Ich habe mir von Bastian damals vor allem die Abneigung gegen „Sinn machen“ übernommen, das pflege ich auch bis heute, aber ich korrigiere da keine Leute mehr, sondern mir persönlich ist „Sinn ergeben“ oder „sinnvoll sein“ einfach ins Blut übergegangen. Ich versuche eine halbwegs gesunde Distanz zu Anglizismen, wenn ich den Eindruck habe, dass sie eigentlich nur dazu da sind, um irgendwas zu verschleiern oder cool zu machen („Event“ als Ersatz für ne Veranstaltung wäre so ein Ding), aber selbstverständlich ist meine Sprache durchsetzt mit Anglizismen, und das ist auch völlig okay so.

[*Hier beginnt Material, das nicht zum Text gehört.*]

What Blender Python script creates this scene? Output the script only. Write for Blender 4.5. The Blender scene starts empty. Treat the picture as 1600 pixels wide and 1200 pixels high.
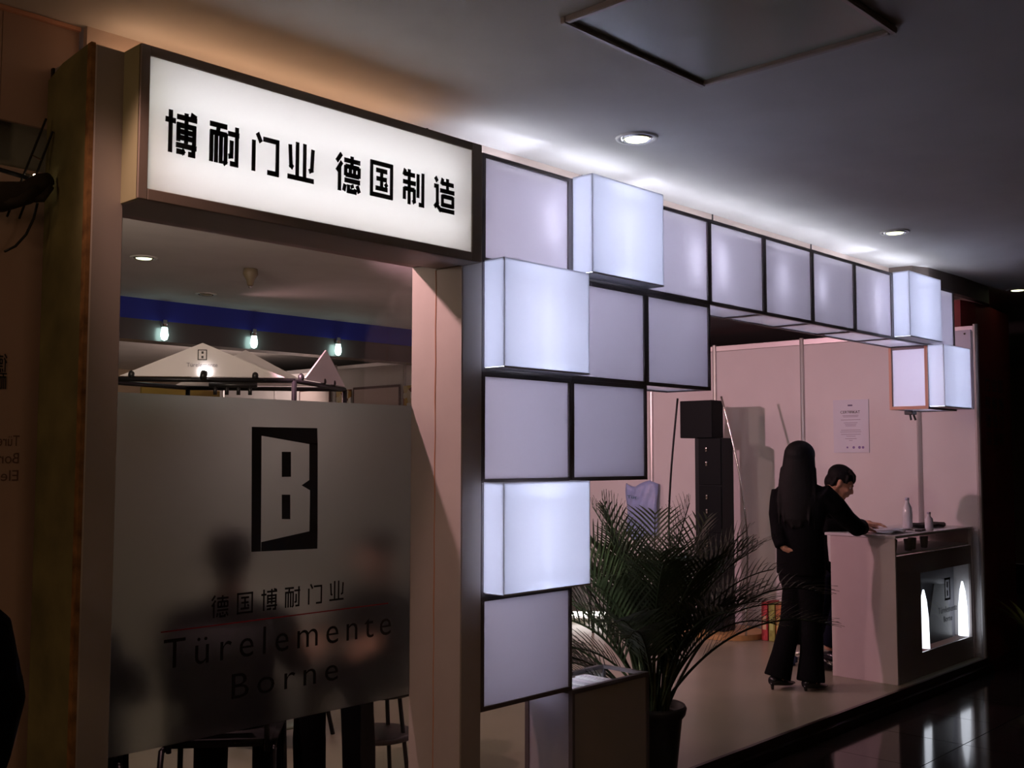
import bpy, bmesh, math, random
from mathutils import Vector, Matrix, Quaternion
random.seed(7)
S = bpy.context.scene
COL = S.collection
PI = math.pi

# ------------------------------------------------------------------ camera, world, exposure
cam = bpy.data.cameras.new('camera'); camo = bpy.data.objects.new('camera', cam); COL.objects.link(camo)
cam.sensor_width = 36; cam.lens = 1661.6/1600*36; cam.clip_start = .05; cam.clip_end = 200
ya, pi_, ro = .7575, .068, .0017
fw = Vector((math.cos(ya)*math.cos(pi_), math.sin(ya)*math.cos(pi_), math.sin(pi_)))
rt = Vector((math.sin(ya), -math.cos(ya), 0)); up = rt.cross(fw)
r2 = rt*math.cos(ro)+up*math.sin(ro); u2 = -rt*math.sin(ro)+up*math.cos(ro)
camo.matrix_world = Matrix(((r2.x, u2.x, -fw.x, -2.9716), (r2.y, u2.y, -fw.y, -2.9734), (r2.z, u2.z, -fw.z, 1.4966), (0, 0, 0, 1)))
S.camera = camo
S.view_settings.view_transform = 'Standard'; S.view_settings.look = 'None'
S.view_settings.exposure = 0.0; S.view_settings.gamma = 1; S.view_settings.use_curve_mapping = False
w = bpy.data.worlds.new('world'); S.world = w; w.use_nodes = True
w.node_tree.nodes['Background'].inputs[0].default_value = (.9, .75, .7, 1)
w.node_tree.nodes['Background'].inputs[1].default_value = .02
S.cycles.max_bounces = 8; S.cycles.diffuse_bounces = 4; S.cycles.transmission_bounces = 6
S.cycles.sample_clamp_indirect = 6.0

PINK = (1, .56, .56); PALE = (1, .74, .66); MAUVE = (1, .52, .62); COOL = (.80, .84, 1); WARM = (1, .62, .36)
def spot(loc, to, power, col, size=70, blend=.6, rad=.04):
    l = bpy.data.lights.new('spot_light', 'SPOT'); l.energy = power; l.color = col; l.spot_size = math.radians(size)
    l.spot_blend = blend; l.shadow_soft_size = rad
    o = bpy.data.objects.new('spot_light', l); COL.objects.link(o); o.location = loc
    o.rotation_euler = (Vector(to)-Vector(loc)).to_track_quat('-Z', 'Y').to_euler(); return o
def area(loc, to, power, col, sx, sy):
    l = bpy.data.lights.new('area_light', 'AREA'); l.energy = power; l.color = col; l.shape = 'RECTANGLE'; l.size = sx; l.size_y = sy
    o = bpy.data.objects.new('area_light', l); COL.objects.link(o); o.location = loc
    o.rotation_euler = (Vector(to)-Vector(loc)).to_track_quat('-Z', 'Y').to_euler(); return o
# halogen spots of the stand, followed by added fill lights without fixtures
spot((.80, 2.9, 2.30), (5.2, 1.6, 1.3), 200, MAUVE, 95, .8, .05)
spot((-.95, .80, 2.72), (0.1, .15, 1.3), 60, PINK, 110, .7, .03)
spot((1.9, 5.0, 2.75), (3.5, 2.2, 0), 60, PINK, 120, .8, .08)
area((.3, 1.3, 2.80), (.5, 1.5, 0), 2.5, WARM, .3, .3)  # added warm fill for the interior behind the window
area((2.6, 1.5, 2.78), (2.6, 1.5, 0), 3.5, (1, .64, .60), .3, .3)  # added pinkish fill over the booth floor
area((-1.35, 1.7, 2.42), (.3, 2.6, 2.86), 22, (1, .78, .62), .3, .2)  # added light, kept out of view, to brighten the interior ceiling
area((4.2, 8.2, 2.80), (4.4, 13.0, 1.6), 50, PALE, 1.0, 1.0)  # added light to brighten the brown back wall
spot((-2.75, -.55, 2.15), (-1.3, -.5, 2.86), 4, WARM, 130, 1, .1)  # added warm fill for the ceiling at left, out of view
spot((-1.96, -.29, 2.84), (-.11, .15, .55), 30, (1, .58, .48), 44, .9, .06)  # added downlight out of view, aimed at the inner side of the window post
# added warm fill lights for the aisle, behind the camera
area((-4.5, -1.0, 2.8), (-4.5, -1.0, 0), 14, WARM, .5, .5)
area((-1.2, -4.0, 2.8), (-1.2, -4.0, 0), 13, WARM, .5, .5)

# ------------------------------------------------------------------ materials
MATS = {}
def mat(name, col, rough=.6, metal=0, noise=0, nscale=8, bump=0, spec=.5, emit=None, estr=0):
    if name in MATS: return MATS[name]
    m = bpy.data.materials.new(name); m.use_nodes = True; n = m.node_tree; b = n.nodes['Principled BSDF']
    b.inputs['Base Color'].default_value = (*col, 1); b.inputs['Roughness'].default_value = rough
    b.inputs['Metallic'].default_value = metal; b.inputs['Specular IOR Level'].default_value = spec
    if emit: b.inputs['Emission Color'].default_value = (*emit, 1); b.inputs['Emission Strength'].default_value = estr
    if noise or bump:
        tc = n.nodes.new('ShaderNodeTexCoord'); t = n.nodes.new('ShaderNodeTexNoise'); t.inputs['Scale'].default_value = nscale
        t.inputs['Detail'].default_value = 5; n.links.new(tc.outputs['Object'], t.inputs['Vector'])
        if noise:
            r = n.nodes.new('ShaderNodeValToRGB'); r.color_ramp.elements[0].position = .3; r.color_ramp.elements[1].position = .7
            r.color_ramp.elements[0].color = (*[c*(1-noise) for c in col], 1); r.color_ramp.elements[1].color = (*[min(1, c*(1+noise)) for c in col], 1)
            n.links.new(t.outputs['Fac'], r.inputs[0]); n.links.new(r.outputs[0], b.inputs['Base Color'])
        if bump:
            bp = n.nodes.new('ShaderNodeBump'); bp.inputs['Strength'].default_value = bump; bp.inputs['Distance'].default_value = .01
            n.links.new(t.outputs['Fac'], bp.inputs['Height']); n.links.new(bp.outputs[0], b.inputs['Normal'])
    MATS[name] = m; return m
def emat(name, col, strength):
    m = bpy.data.materials.new(name); m.use_nodes = True; n = m.node_tree; n.nodes.clear()
    e = n.nodes.new('ShaderNodeEmission'); e.inputs[0].default_value = (*col, 1); e.inputs[1].default_value = strength
    o = n.nodes.new('ShaderNodeOutputMaterial'); n.links.new(e.outputs[0], o.inputs[0]); MATS[name] = m; return m
def facing(n):
    lw = n.nodes.new('ShaderNodeLayerWeight'); lw.inputs[0].default_value = .5
    p = n.nodes.new('ShaderNodeMath'); p.operation = 'POWER'; p.inputs[1].default_value = 5; n.links.new(lw.outputs['Facing'], p.inputs[0])
    a = n.nodes.new('ShaderNodeMath'); a.operation = 'MULTIPLY_ADD'; a.inputs[1].default_value = .9; a.inputs[2].default_value = .04; n.links.new(p.outputs[0], a.inputs[0]); return a
def acrylic(name, col, trans=.55, gloss=.06, rough=.12, glow=0, gcol=(1, 1, 1)):
    m = bpy.data.materials.new(name); m.use_nodes = True; n = m.node_tree; n.nodes.clear(); L = n.links.new
    d = n.nodes.new('ShaderNodeBsdfDiffuse'); t = n.nodes.new('ShaderNodeBsdfTranslucent'); g = n.nodes.new('ShaderNodeBsdfGlossy')
    for x in (d, t): x.inputs[0].default_value = (*col, 1)
    g.inputs['Roughness'].default_value = rough
    a = n.nodes.new('ShaderNodeMixShader'); a.inputs[0].default_value = trans; L(d.outputs[0], a.inputs[1]); L(t.outputs[0], a.inputs[2])
    f = facing(n)
    b = n.nodes.new('ShaderNodeMixShader'); L(f.outputs[0], b.inputs[0]); L(a.outputs[0], b.inputs[1]); L(g.outputs[0], b.inputs[2])
    last = b
    if glow:
        e = n.nodes.new('ShaderNodeEmission'); e.inputs[0].default_value = (*gcol, 1); e.inputs[1].default_value = glow
        c = n.nodes.new('ShaderNodeAddShader'); L(b.outputs[0], c.inputs[0]); L(e.outputs[0], c.inputs[1]); last = c
    o = n.nodes.new('ShaderNodeOutputMaterial'); L(last.outputs[0], o.inputs[0]); MATS[name] = m; return m
def clear_glass(name, tint=(1, 1, 1), refl=1.0):
    m = bpy.data.materials.new(name); m.use_nodes = True; n = m.node_tree; n.nodes.clear(); L = n.links.new
    t = n.nodes.new('ShaderNodeBsdfTransparent'); t.inputs[0].default_value = (*tint, 1)
    g = n.nodes.new('ShaderNodeBsdfGlossy'); g.inputs['Roughness'].default_value = .02
    f = facing(n)
    b = n.nodes.new('ShaderNodeMixShader'); L(f.outputs[0], b.inputs[0]); L(t.outputs[0], b.inputs[1]); L(g.outputs[0], b.inputs[2])
    o = n.nodes.new('ShaderNodeOutputMaterial'); L(b.outputs[0], o.inputs[0]); MATS[name] = m; return m
def film_mat():
    m = bpy.data.materials.new('frosted_film'); m.use_nodes = True; n = m.node_tree; n.nodes.clear(); L = n.links.new
    r = n.nodes.new('ShaderNodeBsdfRefraction'); r.inputs['Roughness'].default_value = .52; r.inputs['IOR'].default_value = 1.16
    r.inputs['Color'].default_value = (.76, .79, .79, 1)
    t = n.nodes.new('ShaderNodeBsdfTranslucent'); t.inputs[0].default_value = (.8, .8, .82, 1)
    d = n.nodes.new('ShaderNodeBsdfDiffuse'); d.inputs[0].default_value = (.5, .5, .52, 1)
    a = n.nodes.new('ShaderNodeMixShader'); a.inputs[0].default_value = .30; L(t.outputs[0], a.inputs[1]); L(d.outputs[0], a.inputs[2])
    b = n.nodes.new('ShaderNodeMixShader'); b.inputs[0].default_value = .045; L(r.outputs[0], b.inputs[1]); L(a.outputs[0], b.inputs[2])
    o = n.nodes.new('ShaderNodeOutputMaterial'); L(b.outputs[0], o.inputs[0]); return m

M_ceil = mat('ceiling_paint', (.62, .60, .58), .8, noise=.05, nscale=3, bump=.05)
M_frame = mat('frame_metal', (.17, .145, .15), .45, .3)
M_post = mat('post_paint', (.42, .37, .33), .55, noise=.04, nscale=4)
M_jamb = mat('jamb_laminate', (.72, .66, .63), .5, noise=.03)
M_raw = mat('raw_board', (.22, .20, .085), .8, noise=.35, nscale=5, bump=.1)
M_rust = mat('rusty_edge', (.30, .15, .05), .8, noise=.5, nscale=20)
M_white = mat('white_panel', (.74, .72, .72), .45, noise=.02, nscale=4)
M_alu = mat('aluminium', (.62, .60, .60), .35, .6)
M_silver = mat('chrome', (.75, .73, .72), .18, 1)
M_black = mat('black_plastic', (.012, .012, .013), .4)
M_blackmetal = mat('black_metal', (.02, .02, .022), .35, .5)
M_text = mat('black_vinyl', (.006, .006, .007), .5)
M_beige = mat('laminate_floor', (.31, .30, .22), .3, noise=.06, nscale=2.5)
M_ring = mat('trim_white', (.72, .70, .66), .4)
M_cloth = mat('black_cloth', (.004, .004, .005), .95, bump=.2, nscale=60, spec=.1)
M_cloth2 = mat('navy_cloth', (.006, .007, .016), .95, bump=.2, nscale=60, spec=.1)
M_skin = mat('skin', (.50, .27, .17), .55, noise=.05, nscale=30)
M_hair = mat('black_hair', (.004, .0035, .0035), .65, bump=.12, nscale=120, spec=.15)
M_leaf = mat('palm_leaf', (.024, .033, .010), .45, noise=.4, nscale=6)
M_stem = mat('palm_stem', (.09, .10, .035), .5, noise=.3)
M_soil = mat('soil', (.03, .02, .012), .95, noise=.4, nscale=30, bump=.5)
M_wood = mat('pale_wood', (.50, .30, .12), .4, noise=.15, nscale=6)
M_tube = emat('tube_cool', (.82, .85, 1), 98)
M_tube_box = emat('tube_box', (.76, .81, 1), 385)
M_tube_sign = emat('tube_sign', (.93, .96, 1), 21)
M_halogen = emat('halogen', (1, .86, .82), 30)
M_lampglow = emat('lamp_glow', (.95, 1, .62), 2.2)
M_spotglow = emat('cool_lamp', (.62, 1, .92), 9)
A_flat = acrylic('acrylic_flat', (.93, .90, .95), .62)
A_box = acrylic('acrylic_box', (.94, .95, 1.0), .68)
A_sign = acrylic('acrylic_sign', (.92, .90, .89), .60)
A_back = acrylic('acrylic_back', (.90, .88, .90), .18)
A_pink = mat('lit_orange_and_rail', (.72, .38, .26), .6)  # halogen-lit orange for the cube's side frame; the reddish left rail shares it

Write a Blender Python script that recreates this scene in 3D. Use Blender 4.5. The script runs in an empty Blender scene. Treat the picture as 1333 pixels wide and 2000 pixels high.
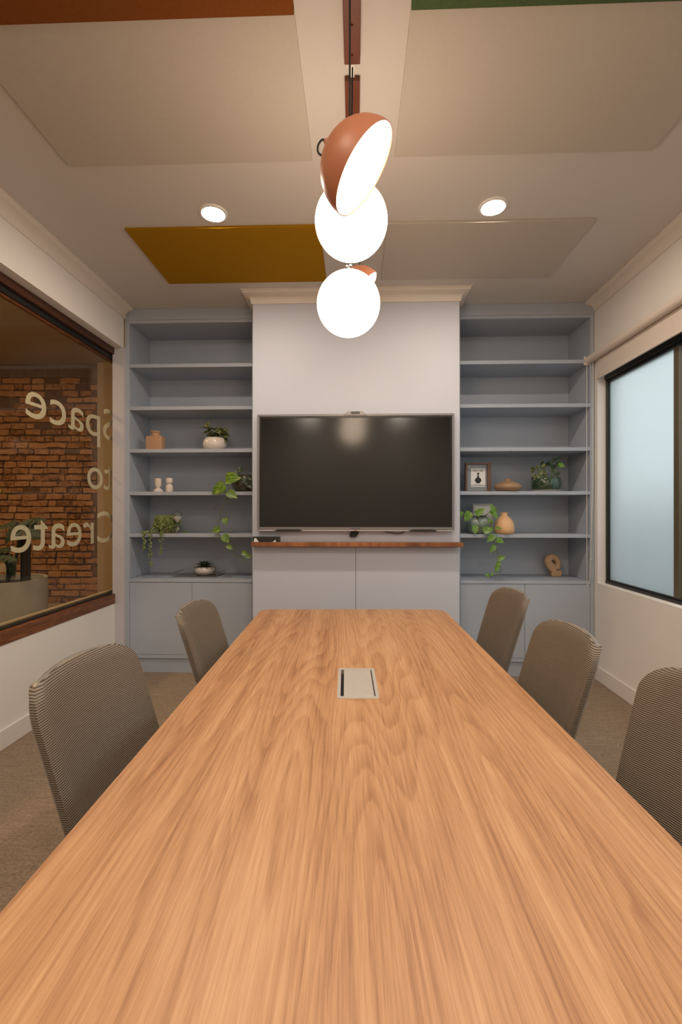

Mein aktueller Lieblingsaufreger ist dieses um sich greifende „in 2024“, was aus meiner Sicht ebenfalls komplett aus dem Englischen übernommen wurde, weil im Deutschen heißt es entweder „im Jahr 2024“ oder einfach ganz schlicht „2024“, „wir sind 2024 kein Stück weitergekommen“, „wir müssen 2024 mehr Umsatz machen“, o.ä., etc.
Gleichzeitig ist mir sehr bewusst, dass all das Prozesse sind, die niemand aufhalten kann. 2060 wird unsere Sprache anders aussehen und sich verändert habe. Das ist so. Ich muss da trotzdem nicht allem in vorauseilendem Gehorsam erliegen, aber ich will auch nicht der keifende alte Typ sein, der darüber meckert, dass Sprache heute verschandelt sei.
Da ist mein Lieblingsbeispiel immer das Gedicht „Der Teutsche Michel“ von 1642, wo sich jemand darüber echauffiert, dass die deutsche Sprache komplett verschandelt und verunstaltet sei, mit fürchterlichen neumodischen, flapsigen und fremdländischen Begriffen wie… attackieren, balsamieren, zitieren, diffamieren, exkludieren, Kapitän, Parlament, Harmonie, Fresco, Komödiant, Allianz und so weiter. Also Begriffe, die heutzutage teilweise sogar eher wieder wie universitäre Gelehrtensprache wirken. (Das Gedicht ist sehr lang, ich kann das jedem nur empfehlen. Es endet mit „Gedruckt im Jahr da die deutsche Sprach verderbt war, 1642“).
Klingt aus heutiger Sicht absolut großartig. Insofern, ich werde mich dann 2060 wohl auch an „performen“ gewöhnt haben…
„In 2024“ hasse ich auch wie die Pest, gerade weil es einfach zwei Buchstaben und ein Leerzeichen zu viel sind. Aber selbst Jörg Langer neigt zu dieser grässlichen Form.
„Liebe alle“ find ich dagegen ganz praktisch, weil höflicher als „Hallo miteinander“ und nicht so lang wie die anderen Alternativen, die mir bislang so einfielen.